NOVEMBER, 1963

The life of a young child is shaped by the comfort of routines -- the growing understanding that when the sun comes up each morning you will be greeted with your mother's kind smile and a warm breakfast, you will play, eat, rest, rock in a chair, pet the dog play, eat again, read a book with your father and, as it becomes dark, you return again to your bed to sleep. The early routines of care and nourishment build trust and attachment, and all of our relationships to follow will be based upon these days, one way or another.

A profound disruption in routine has the power to make a lasting impact on a child, and this was the case for what may be the earliest memory I have. On this day, and perhaps for a day or so later, our house was oddly still and quiet, save for the television news remaining on day and night -- again, very unusual, as both my parents insisted that the TV be turned off if no one was in the room watching a program in order to "save electricity." The light coming into the house was minimal, typical for an early winter's day in Wisconsin, but the grayness seemed darker somehow. I cannot remember any lamps turned on at all.

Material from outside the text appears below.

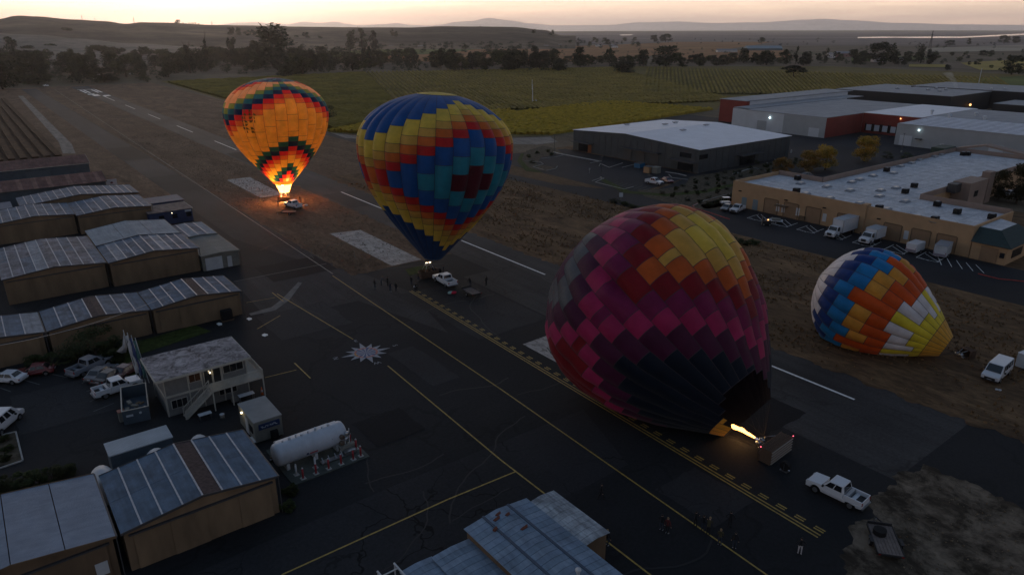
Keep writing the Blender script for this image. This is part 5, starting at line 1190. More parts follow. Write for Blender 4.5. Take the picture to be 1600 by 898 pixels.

The people talking on the television were very serious, and some were crying, and it didn't stop. There were no cartoons, no reruns of Ben Casey, no soap operas. Something very bad had happened to make so many grown-ups that sad. My mother and father and brother were so quiet. I padded around the house on my own -- not unusual -- but I felt worried and confused by what I was seeing and hearing. The same name kept coming up over and over again on the television, along with a face I had seen before.

If everyone else was sad, I thought, then I should be sad, too, and cried by myself in front of the TV, silently, until my mother scooped me up and carried me to the black rocking chair, where she wiped my tears and we rocked back and forth until the room was completely dark.

It was November 22, 1963, and I was 19 months old.